Este versículo nos muestra igualmente el lugar que tenían en el corazón de nuestro Señor, y que tienen aún hoy, aquellos que estaban cansados y cargados. Él “es el mismo ayer, y hoy, y por los siglos” (Hebreos 13:8). Vemos aquí que todo cuanto había en su corazón era exactamente lo que había en el corazón de Dios su Padre. El cuadro de Juan 4 (la historia de una mujer pecadora, la cual Jesús encuentra en el pozo de Sicar y cuyo corazón estaba cargado) nos muestra muy bien esto. Sí, “le era necesario pasar por Samaria” (v. 4). Observemos su devoción hacia Dios y, al mismo tiempo, hacia esa alma perdida. Su gozo era cumplir su servicio de amor. Por eso puede declarar: “Yo tengo una comida que comer, que vosotros no sabéis… Mi comida es que haga la voluntad del que me envió, y que acabe su obra” (Juan 4:32, 34).

Cuando hablaba a sus discípulos de aquello que lo regocijaba, debió decirles: “Una comida… que vosotros no sabéis”. ¡Estas palabras seguramente debieron avergonzarlos! Deberíamos sondear nuestros corazones con respecto a esto. Nosotros tenemos más luz que los discípulos, ¡pero cuán débilmente penetramos en las infinitas compasiones de nuestro Dios Salvador!

Los versículos siguientes no dejan ninguna duda en cuanto a qué persona habla en este capítulo de Isaías 50. “Jehová el Señor me abrió el oído, y yo no fui rebelde, ni me volví atrás” (v. 5). ¡Esto atrae nuestros corazones hacia él!
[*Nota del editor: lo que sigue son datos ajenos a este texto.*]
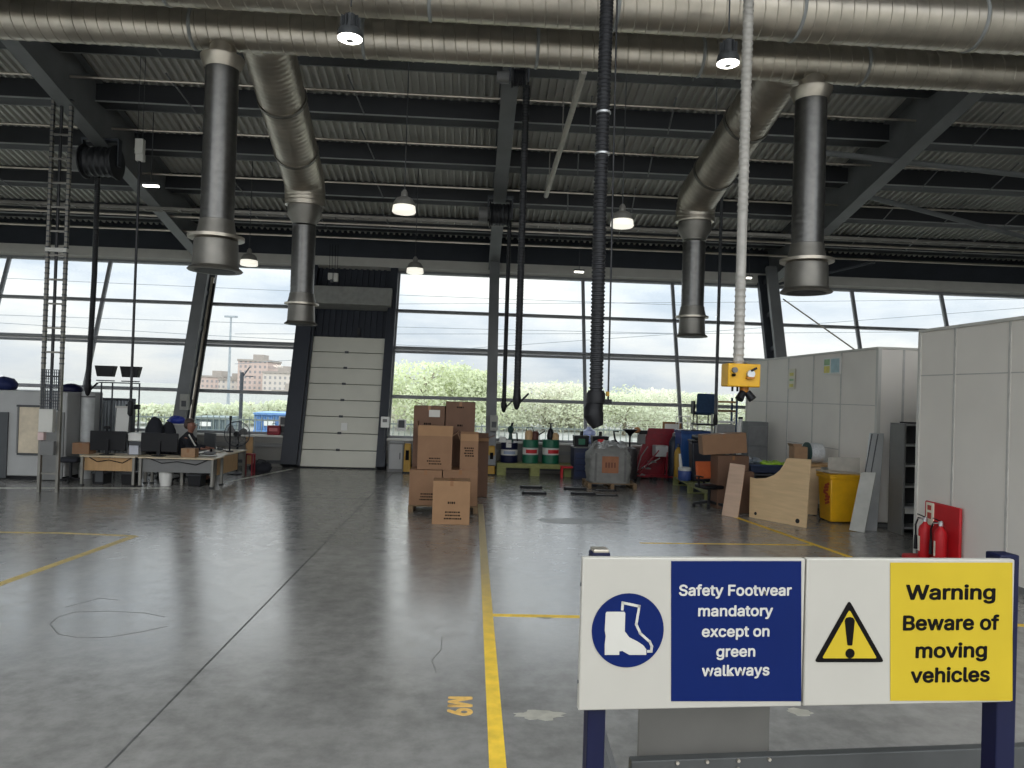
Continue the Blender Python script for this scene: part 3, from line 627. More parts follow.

Él había recibido el mandamiento de continuar su camino hasta la muerte. “Por eso me ama el Padre, porque yo pongo mi vida, para volverla a tomar. Nadie me la quita, sino que yo de mí mismo la pongo. Tengo poder para ponerla, y tengo poder para volverla a tomar. Este mandamiento recibí de mi Padre” (Juan 10:17-18). Y así prosiguió su camino.

En Lucas 12:50, lo escuchamos decir: “De un bautismo tengo que ser bautizado; y ¡cómo me angustio hasta que se cumpla!”. Estaba preparado para morir. Incluso su corazón no podía encontrar reposo antes de que Dios fuese plenamente glorificado, Satanás completamente derrotado, y el fundamento, por su obra expiatoria, colocado, para que sus amados rescatados puedan ser puestos en una posición de seguridad eterna y de favor ante Dios.

En esto nos introducen los versículos 8 y 9 de Isaías 50. Con la ayuda del Nuevo Testamento, descubrimos aquí de una manera llamativa la posición del cristiano. Es el lugar de Cristo mismo. Lo que Cristo dice aquí, el apóstol, conducido por el Espíritu, lo recuerda en favor del creyente: “¿Quién acusará a los escogidos de Dios? Dios es el que justifica” (Romanos 8:33). El rescatado es identificado con Cristo en su posición ante Dios. ¿Qué podemos decir ante tantas maravillas? Exaltemos su nombre, celebremos su victoria, proclamemos su gloria. Sí, vivamos para aquel que murió y resucitó por nosotros (véase 2 Corintios 5:15).

El versículo 10 está lleno de aliento: “¿Quién hay entre vosotros que teme a Jehová, y oye la voz de su siervo? El que anda en tinieblas y carece de luz, confíe en el nombre de Jehová, y apóyese en su Dios”. Esto no es solo para el remanente creyente en un día futuro, sino también para nosotros los cristianos en esta época de la salvación, mientras el Espíritu Santo está entre nosotros y en nosotros, dando testimonio de Jesús, nuestro sumo sacerdote a la diestra de Dios. Él “puede también salvar perpetuamente a los que por él se acercan a Dios, viviendo siempre para interceder por ellos” (Hebreos 7:25).

Por otro lado, el versículo 11 testifica acerca de la terrible suerte que corren aquellos que se apoyan en su propia inteligencia, que andan a la luz de su fuego y de las teas que encendieron. Estos serán sepultados en dolor. “Comerán del fruto de su camino” (Proverbios 1:31). Hagamos de la Palabra del Dios vivo la lámpara de nuestros pies y la lumbrera de nuestro camino (Salmo 119:105).